A fórmula, no entanto, é complexa. Para o fundo obter um retorno mais alto, significa que a rodovia que está sendo licitada vai ter de entregar mais caixa para esse investidor. “São duas opções para aumentar o caixa: ou a tarifa cobrada do cliente é mais alta ou os investimentos que têm que ser feitos na rodovia são mais baixos; é um ou outro ou uma combinação dos dois”, diz Ramos.

Para o executivo, com o risco de as taxas de juros querendo subir, a tendência é que essas TIRs sejam reavisadas para cima, como tem acontecido no último ano. “Isso naturalmente vai atrair novos players que não são do setor”, diz.

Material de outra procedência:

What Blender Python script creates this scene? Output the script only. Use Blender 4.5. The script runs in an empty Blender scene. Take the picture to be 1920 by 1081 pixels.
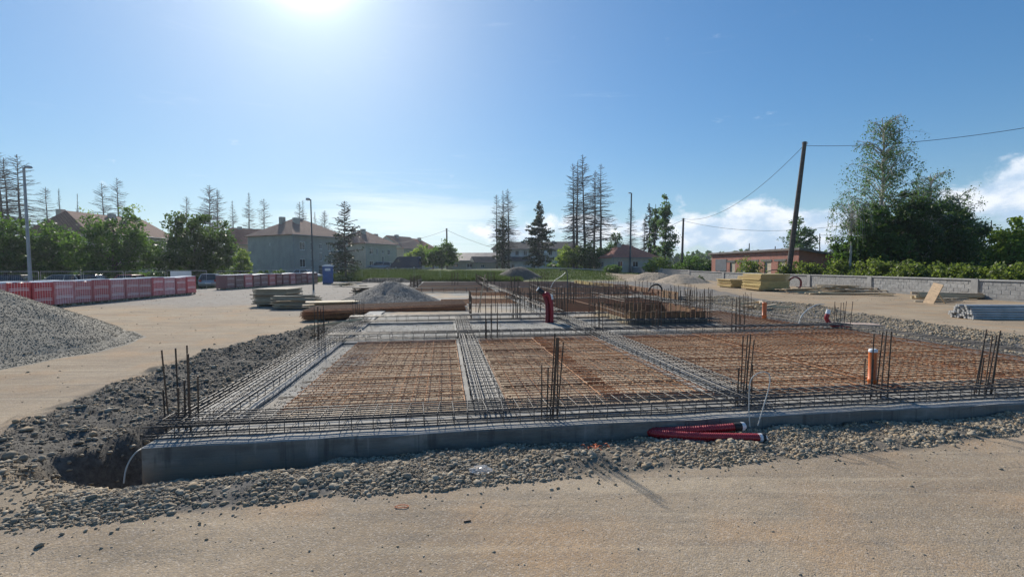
import bpy, bmesh, math, random
import numpy as np
from mathutils import Vector, Matrix, Euler

random.seed(7)
rng = np.random.default_rng(11)
scene = bpy.context.scene
COL = scene.collection

# ------------------------------------------------------------------ camera
F_PX, CX, CY, EYE = 870.0, 960.0, 540.5, 2.0          # focal length in pixels of a 1920 wide frame
PITCH = math.atan(40.5 / F_PX)
cam_d = bpy.data.cameras.new('camera'); cam = bpy.data.objects.new('camera', cam_d); COL.objects.link(cam)
cam.location = (0, 0, EYE); cam.rotation_euler = (math.pi / 2 - PITCH, 0, 0)
cam_d.sensor_width = 36.0; cam_d.lens = 36.0 * F_PX / 1920.0
cam_d.clip_start = 0.05; cam_d.clip_end = 9000
scene.camera = cam

# ------------------------------------------------------------------ world, sun, exposure
SUN_AZ, SUN_EL = math.radians(-23.5), math.radians(31.8)      # azimuth from +Y towards +X
SUN_DIR = Vector((math.sin(SUN_AZ) * math.cos(SUN_EL), math.cos(SUN_AZ) * math.cos(SUN_EL), math.sin(SUN_EL)))
world = bpy.data.worlds.new('World'); scene.world = world; world.use_nodes = True
def build_world():
    nt = world.node_tree; N, L = nt.nodes, nt.links
    N.clear()
    def nd(t, **k):
        n = N.new(t)
        for a, v in k.items(): setattr(n, a, v)
        return n
    def math_(op, a, b=None, c=None, clamp=False):
        n = nd('ShaderNodeMath', operation=op, use_clamp=clamp)
        for i, v in enumerate((a, b, c)):
            if v is None: continue
            if isinstance(v, (int, float)): n.inputs[i].default_value = v
            else: L.new(v, n.inputs[i])
        return n.outputs[0]
    def sstep(v, lo, hi):
        n = nd('ShaderNodeMapRange', interpolation_type='SMOOTHSTEP', clamp=True)
        L.new(v, n.inputs[0]); n.inputs[1].default_value = lo; n.inputs[2].default_value = hi
        return n.outputs[0]
    out = nd('ShaderNodeOutputWorld'); bg = nd('ShaderNodeBackground')
    sky = nd('ShaderNodeTexSky', sky_type='NISHITA')
    sky.sun_disc = False; sky.sun_elevation = SUN_EL; sky.sun_rotation = SUN_AZ
    sky.altitude = 150; sky.air_density = 1.0; sky.dust_density = 0.35; sky.ozone_density = 2.2
    tc = nd('ShaderNodeTexCoord'); sep = nd('ShaderNodeSeparateXYZ'); L.new(tc.outputs['Generated'], sep.inputs[0])
    x, y, z = sep.outputs
    az = math_('MULTIPLY', math_('ARCTAN2', x, y), 57.2958)
    el = math_('MULTIPLY', math_('ARCSINE', z), 57.2958)
    # aureole round the sun (thin high haze scattering forwards)
    dot = nd('ShaderNodeVectorMath', operation='DOT_PRODUCT'); L.new(tc.outputs['Generated'], dot.inputs[0]); dot.inputs[1].default_value = SUN_DIR
    ang = math_('MULTIPLY', math_('ARCCOSINE', math_('MINIMUM', dot.outputs['Value'], 0.999999)), 57.2958)
    def gauss(v, mu, s):
        d = math_('DIVIDE', math_('SUBTRACT', v, mu), s)
        return math_('EXPONENT', math_('MULTIPLY', math_('MULTIPLY', d, d), -1.0))
    glow = math_('ADD', math_('MULTIPLY', gauss(ang, 0, 3.3), GLOW[0]),
                 math_('ADD', math_('MULTIPLY', math_('EXPONENT', math_('DIVIDE', ang, -5.5)), GLOW[1]),
                       math_('MULTIPLY', math_('EXPONENT', math_('DIVIDE', ang, -19.0)), GLOW[2])))
    # clouds: coordinates on the dome in degrees
    comb = nd('ShaderNodeCombineXYZ'); L.new(az, comb.inputs[0]); L.new(el, comb.inputs[1])
    def noise(scale, detail, sx, sy, off=(0, 0), rough=0.55, dist=0.0):
        mp = nd('ShaderNodeMapping'); L.new(comb.outputs[0], mp.inputs[0])
        mp.inputs['Scale'].default_value = (sx, sy, 1); mp.inputs['Location'].default_value = (off[0], off[1], 0)
        n = nd('ShaderNodeTexNoise'); L.new(mp.outputs[0], n.inputs['Vector'])
        n.inputs['Scale'].default_value = scale; n.inputs['Detail'].default_value = detail
        n.inputs['Roughness'].default_value = rough; n.inputs['Distortion'].default_value = dist
        return n.outputs['Fac']
    def bump2(a0, e0, sa, se):
        return math_('MULTIPLY', gauss(az, a0, sa), gauss(el, e0, se))
    def sumv(*v):
        r = v[0]
        for q in v[1:]: r = math_('ADD', r, q)
        return r
    # heaps of cumulus low over the horizon all the way round
    band = math_('MULTIPLY', gauss(el, 3.5, 3.0), math_('MULTIPLY', sstep(noise(1.0, 2, 0.035, 0.05, (3.1, 0)), 0.5, 0.7), 0.42))
    field = sumv(bump2(25, 4.2, 8.0, 2.2), bump2(35, 3.2, 8, 2.6), bump2(49, 6.2, 5.5, 2.7), bump2(58, 5, 8, 4),
                 math_('MULTIPLY', bump2(-1.0, 4.2, 4.5, 1.4), 0.8), math_('MULTIPLY', bump2(9, 4.5, 6, 2.6), 0.62), band)
    cn = noise(1.0, 9, 0.20, 0.34, (1.7, 4.2), 0.6, 0.3)
    dens = math_('ADD', math_('MULTIPLY', field, 0.55), math_('SUBTRACT', cn, 0.5))
    cum = sstep(dens, 0.15, 0.37)
    # light and shade inside the heaps: more density towards the sun side and below is greyer
    cn2 = noise(1.0, 6, 0.20, 0.34, (2.2, 3.75), 0.6, 0.3)
    shade = sstep(math_('ADD', math_('SUBTRACT', cn, cn2), math_('MULTIPLY', math_('SUBTRACT', el, 5.0), 0.035)), -0.20, 0.16)
    cmix = nd('ShaderNodeMix', data_type='RGBA')
    L.new(shade, cmix.inputs['Factor']); cmix.inputs['A'].default_value = (0.42, 0.55, 0.71, 1); cmix.inputs['B'].default_value = (0.80, 0.83, 0.88, 1)
    # thin streaks of high cloud
    s1 = noise(1.0, 8, 0.05, 0.55, (0.4, 0.9), 0.66, 0.9)
    cfield = sumv(bump2(-10, 6.8, 11, 3.0), math_('MULTIPLY', bump2(-16, 5.0, 11, 3.2), 0.55), math_('MULTIPLY', bump2(14, 3.5, 26, 3.0), 0.35),
                  math_('MULTIPLY', sstep(noise(1.0, 2, 0.02, 0.06, (9.4, 2)), 0.52, 0.75), math_('MULTIPLY', gauss(el, 6, 6), 0.5)))
    cir = math_('MULTIPLY', sstep(math_('ADD', math_('MULTIPLY', s1, 1.5), math_('MULTIPLY', cfield, 0.62)), 0.88, 1.65), 0.58)
    up = sstep(el, -0.5, 1.2)
    # mixing (sky strength is applied first so that all colours are in picture units)
    k = nd('ShaderNodeVectorMath', operation='SCALE'); L.new(sky.outputs[0], k.inputs[0]); k.inputs['Scale'].default_value = SKY_K
    lum = nd('ShaderNodeVectorMath', operation='DOT_PRODUCT'); L.new(k.outputs[0], lum.inputs[0]); lum.inputs[1].default_value = (.25, .65, .10)
    k2 = nd('ShaderNodeVectorMath', operation='SCALE'); L.new(k.outputs[0], k2.inputs[0]); L.new(math_('DIVIDE', 1.0, math_('ADD', 1.0, math_('MULTIPLY', lum.outputs['Value'], SKY_KNEE))), k2.inputs['Scale'])
    hs = nd('ShaderNodeHueSaturation'); hs.inputs['Saturation'].default_value = SKY_SAT; tint = nd('ShaderNodeVectorMath', operation='MULTIPLY'); L.new(k2.outputs[0], tint.inputs[0]); tint.inputs[1].default_value = (0.84, 0.99, 1.07)
    L.new(tint.outputs[0], hs.inputs['Color'])
    hz = nd('ShaderNodeMix', data_type='RGBA'); L.new(math_('MULTIPLY', math_('EXPONENT', math_('DIVIDE', math_('MAXIMUM', el, 0.0), -4.0)), 0.75), hz.inputs['Factor'])
    L.new(hs.outputs[0], hz.inputs['A']); hz.inputs['B'].default_value = (0.52, 0.66, 0.80, 1)
    gl = nd('ShaderNodeVectorMath', operation='SCALE'); gl.inputs[0].default_value = (0.92, 0.97, 1.0); L.new(glow, gl.inputs['Scale'])
    s0 = nd('ShaderNodeVectorMath', operation='ADD'); L.new(hz.outputs['Result'], s0.inputs[0]); L.new(gl.outputs[0], s0.inputs[1])
    m1 = nd('ShaderNodeMix', data_type='RGBA'); L.new(math_('MULTIPLY', cir, up), m1.inputs['Factor'])
    L.new(s0.outputs[0], m1.inputs['A']); m1.inputs['B'].default_value = (0.78, 0.83, 0.88, 1)
    m2 = nd('ShaderNodeMix', data_type='RGBA'); L.new(math_('MULTIPLY', math_('MULTIPLY', cum, up), 0.92), m2.inputs['Factor'])
    L.new(m1.outputs['Result'], m2.inputs['A']); L.new(cmix.outputs['Result'], m2.inputs['B'])
    L.new(m2.outputs['Result'], bg.inputs['Color']); bg.inputs['Strength'].default_value = 1.0
    L.new(bg.outputs[0], out.inputs[0])
SKY_K, SKY_SAT, SKY_KNEE = 0.108, 1.16, 0.95
GLOW = (2.4, 0.55, 0.12)
build_world()
sun_d = bpy.data.lights.new('sun', 'SUN'); sun = bpy.data.objects.new('sun', sun_d); COL.objects.link(sun)
sun_d.energy = 4.2; sun_d.angle = math.radians(1.7); sun_d.color = (1.0, 0.93, 0.82)
sun.rotation_euler = SUN_DIR.to_track_quat('Z', 'Y').to_euler()
vs = scene.view_settings
vs.view_transform = 'Standard'; vs.look = 'None'; vs.gamma = 1.0; vs.exposure = 0.38; vs.use_curve_mapping = False
scene.cycles.max_bounces = 6; scene.cycles.transparent_max_bounces = 12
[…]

Dois deles entraram recentemente. A gestora 4UM, que venceu o leilão da BR-381, tem como cotistas as famílias Malucelli, Salazar, Federmann e Backheuser — acionistas das empresas MLC, Aterpa, Senpar e Carioca Engenharia. Outro estreante que participou da disputa foi a gestora Opportunity.

Elas se juntam a outros fundos que já estão administrando concessões, como Pátria, Perfin e Monte, além da Via Appia, sendo que outros fundos – como XP e Kinea – estão usando as debêntures incentivadas para oferecer investimentos em infraestrutura.

Outro impulso foi a mudança nos modelos de contratos de concessão, cujos investimentos em expansão ficaram atrelados a gatilhos de serviços, sem a obrigação de fazer aportes logo no início do contrato, apenas se o tráfego maior demandar.

A insegurança jurídica, porém, continua. “Isso não mudou com a entrada do mercado de capitais e dificilmente vai mudar”, lamenta Ramos. “Mas a insegurança jurídica já está dentro da matriz de risco de todos os investidores que atuam no setor.”